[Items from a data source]
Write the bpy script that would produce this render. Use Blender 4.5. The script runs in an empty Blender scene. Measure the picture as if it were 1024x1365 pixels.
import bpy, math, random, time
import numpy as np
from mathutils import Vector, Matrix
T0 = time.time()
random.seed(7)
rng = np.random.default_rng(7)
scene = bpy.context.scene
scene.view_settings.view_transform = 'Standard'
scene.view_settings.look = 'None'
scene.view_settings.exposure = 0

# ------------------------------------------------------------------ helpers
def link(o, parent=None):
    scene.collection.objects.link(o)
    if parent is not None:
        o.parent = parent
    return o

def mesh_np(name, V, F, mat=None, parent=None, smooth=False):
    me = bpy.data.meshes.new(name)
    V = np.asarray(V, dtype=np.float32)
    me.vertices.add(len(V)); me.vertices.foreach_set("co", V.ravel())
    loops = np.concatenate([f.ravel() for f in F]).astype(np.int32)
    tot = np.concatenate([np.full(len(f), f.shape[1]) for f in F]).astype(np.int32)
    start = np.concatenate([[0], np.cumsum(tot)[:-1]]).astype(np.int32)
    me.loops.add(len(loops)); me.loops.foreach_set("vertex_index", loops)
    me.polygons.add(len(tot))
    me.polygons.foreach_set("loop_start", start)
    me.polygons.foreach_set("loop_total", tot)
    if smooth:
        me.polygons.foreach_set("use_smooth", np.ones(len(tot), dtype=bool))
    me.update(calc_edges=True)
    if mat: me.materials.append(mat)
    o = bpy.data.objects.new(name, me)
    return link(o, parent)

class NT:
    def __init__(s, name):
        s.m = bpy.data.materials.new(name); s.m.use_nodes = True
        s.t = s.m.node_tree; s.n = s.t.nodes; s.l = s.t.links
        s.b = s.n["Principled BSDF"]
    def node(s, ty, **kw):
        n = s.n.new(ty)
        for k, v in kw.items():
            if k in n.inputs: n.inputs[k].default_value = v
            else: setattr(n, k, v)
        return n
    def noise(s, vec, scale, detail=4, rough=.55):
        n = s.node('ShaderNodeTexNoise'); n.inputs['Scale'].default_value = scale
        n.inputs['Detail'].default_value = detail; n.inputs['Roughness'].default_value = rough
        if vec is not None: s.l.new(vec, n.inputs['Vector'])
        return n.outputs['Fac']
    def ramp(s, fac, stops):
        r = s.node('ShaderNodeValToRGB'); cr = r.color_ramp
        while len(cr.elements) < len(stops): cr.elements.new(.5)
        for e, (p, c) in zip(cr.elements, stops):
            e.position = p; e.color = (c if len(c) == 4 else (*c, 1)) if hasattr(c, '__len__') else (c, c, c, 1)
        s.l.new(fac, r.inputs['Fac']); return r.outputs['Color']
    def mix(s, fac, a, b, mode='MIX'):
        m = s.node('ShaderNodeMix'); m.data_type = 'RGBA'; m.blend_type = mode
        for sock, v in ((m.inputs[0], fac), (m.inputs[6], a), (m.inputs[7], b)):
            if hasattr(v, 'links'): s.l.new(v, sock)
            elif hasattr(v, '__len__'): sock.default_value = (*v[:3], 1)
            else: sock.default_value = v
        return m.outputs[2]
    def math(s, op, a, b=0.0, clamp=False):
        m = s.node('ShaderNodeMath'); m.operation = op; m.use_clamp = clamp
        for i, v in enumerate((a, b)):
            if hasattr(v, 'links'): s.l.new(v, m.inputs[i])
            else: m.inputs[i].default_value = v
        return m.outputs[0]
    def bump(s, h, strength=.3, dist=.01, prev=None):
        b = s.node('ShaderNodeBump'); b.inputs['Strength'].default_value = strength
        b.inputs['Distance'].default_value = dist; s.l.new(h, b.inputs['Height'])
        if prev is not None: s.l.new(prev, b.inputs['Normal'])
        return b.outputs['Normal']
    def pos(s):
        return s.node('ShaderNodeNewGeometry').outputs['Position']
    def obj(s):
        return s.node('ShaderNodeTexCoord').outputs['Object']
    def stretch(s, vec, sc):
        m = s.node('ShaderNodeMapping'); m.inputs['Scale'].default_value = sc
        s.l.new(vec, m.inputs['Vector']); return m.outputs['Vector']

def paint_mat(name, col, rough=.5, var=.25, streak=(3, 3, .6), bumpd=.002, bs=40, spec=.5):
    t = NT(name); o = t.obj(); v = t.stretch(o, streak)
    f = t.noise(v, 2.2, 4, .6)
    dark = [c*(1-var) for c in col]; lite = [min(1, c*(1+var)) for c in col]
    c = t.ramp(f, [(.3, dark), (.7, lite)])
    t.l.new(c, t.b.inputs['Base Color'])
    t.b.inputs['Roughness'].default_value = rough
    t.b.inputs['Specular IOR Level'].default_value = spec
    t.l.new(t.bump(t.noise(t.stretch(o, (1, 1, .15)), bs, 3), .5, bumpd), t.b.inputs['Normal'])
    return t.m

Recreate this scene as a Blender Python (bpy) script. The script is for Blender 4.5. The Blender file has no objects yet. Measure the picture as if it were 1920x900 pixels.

GIVEN REQUEST> Write out the material from the first line to the last, exactly.

RESULT FOR THIS TASK>
Write the bpy script that would produce this render. Use Blender 4.5. The script runs in an empty Blender scene. Measure the picture as if it were 1024x1365 pixels.
import bpy, math, random, time
import numpy as np
from mathutils import Vector, Matrix
T0 = time.time()
random.seed(7)
rng = np.random.default_rng(7)
scene = bpy.context.scene
scene.view_settings.view_transform = 'Standard'
scene.view_settings.look = 'None'
scene.view_settings.exposure = 0

# ------------------------------------------------------------------ helpers
def link(o, parent=None):
    scene.collection.objects.link(o)
    if parent is not None:
        o.parent = parent
    return o

def mesh_np(name, V, F, mat=None, parent=None, smooth=False):
    me = bpy.data.meshes.new(name)
    V = np.asarray(V, dtype=np.float32)
    me.vertices.add(len(V)); me.vertices.foreach_set("co", V.ravel())
    loops = np.concatenate([f.ravel() for f in F]).astype(np.int32)
    tot = np.concatenate([np.full(len(f), f.shape[1]) for f in F]).astype(np.int32)
    start = np.concatenate([[0], np.cumsum(tot)[:-1]]).astype(np.int32)
    me.loops.add(len(loops)); me.loops.foreach_set("vertex_index", loops)
    me.polygons.add(len(tot))
    me.polygons.foreach_set("loop_start", start)
    me.polygons.foreach_set("loop_total", tot)
    if smooth:
        me.polygons.foreach_set("use_smooth", np.ones(len(tot), dtype=bool))
    me.update(calc_edges=True)
    if mat: me.materials.append(mat)
    o = bpy.data.objects.new(name, me)
    return link(o, parent)

class NT:
    def __init__(s, name):
        s.m = bpy.data.materials.new(name); s.m.use_nodes = True
        s.t = s.m.node_tree; s.n = s.t.nodes; s.l = s.t.links
        s.b = s.n["Principled BSDF"]
    def node(s, ty, **kw):
        n = s.n.new(ty)
        for k, v in kw.items():
            if k in n.inputs: n.inputs[k].default_value = v
            else: setattr(n, k, v)
        return n
    def noise(s, vec, scale, detail=4, rough=.55):
        n = s.node('ShaderNodeTexNoise'); n.inputs['Scale'].default_value = scale
        n.inputs['Detail'].default_value = detail; n.inputs['Roughness'].default_value = rough
        if vec is not None: s.l.new(vec, n.inputs['Vector'])
        return n.outputs['Fac']
    def ramp(s, fac, stops):
        r = s.node('ShaderNodeValToRGB'); cr = r.color_ramp
        while len(cr.elements) < len(stops): cr.elements.new(.5)
        for e, (p, c) in zip(cr.elements, stops):
            e.position = p; e.color = (c if len(c) == 4 else (*c, 1)) if hasattr(c, '__len__') else (c, c, c, 1)
        s.l.new(fac, r.inputs['Fac']); return r.outputs['Color']
    def mix(s, fac, a, b, mode='MIX'):
        m = s.node('ShaderNodeMix'); m.data_type = 'RGBA'; m.blend_type = mode
        for sock, v in ((m.inputs[0], fac), (m.inputs[6], a), (m.inputs[7], b)):
            if hasattr(v, 'links'): s.l.new(v, sock)
            elif hasattr(v, '__len__'): sock.default_value = (*v[:3], 1)
            else: sock.default_value = v
        return m.outputs[2]
    def math(s, op, a, b=0.0, clamp=False):
        m = s.node('ShaderNodeMath'); m.operation = op; m.use_clamp = clamp
        for i, v in enumerate((a, b)):
            if hasattr(v, 'links'): s.l.new(v, m.inputs[i])
            else: m.inputs[i].default_value = v
        return m.outputs[0]
    def bump(s, h, strength=.3, dist=.01, prev=None):
        b = s.node('ShaderNodeBump'); b.inputs['Strength'].default_value = strength
        b.inputs['Distance'].default_value = dist; s.l.new(h, b.inputs['Height'])
        if prev is not None: s.l.new(prev, b.inputs['Normal'])
        return b.outputs['Normal']
    def pos(s):
        return s.node('ShaderNodeNewGeometry').outputs['Position']
    def obj(s):
        return s.node('ShaderNodeTexCoord').outputs['Object']
    def stretch(s, vec, sc):
        m = s.node('ShaderNodeMapping'); m.inputs['Scale'].default_value = sc
        s.l.new(vec, m.inputs['Vector']); return m.outputs['Vector']

def paint_mat(name, col, rough=.5, var=.25, streak=(3, 3, .6), bumpd=.002, bs=40, spec=.5):
    t = NT(name); o = t.obj(); v = t.stretch(o, streak)
    f = t.noise(v, 2.2, 4, .6)
    dark = [c*(1-var) for c in col]; lite = [min(1, c*(1+var)) for c in col]
    c = t.ramp(f, [(.3, dark), (.7, lite)])
    t.l.new(c, t.b.inputs['Base Color'])
    t.b.inputs['Roughness'].default_value = rough
    t.b.inputs['Specular IOR Level'].default_value = spec
    t.l.new(t.bump(t.noise(t.stretch(o, (1, 1, .15)), bs, 3), .5, bumpd), t.b.inputs['Normal'])
    return t.m

Recreate this scene as a Blender Python (bpy) script. The script is for Blender 4.5. The Blender file has no objects yet. Measure the picture as if it were 1920x900 pixels.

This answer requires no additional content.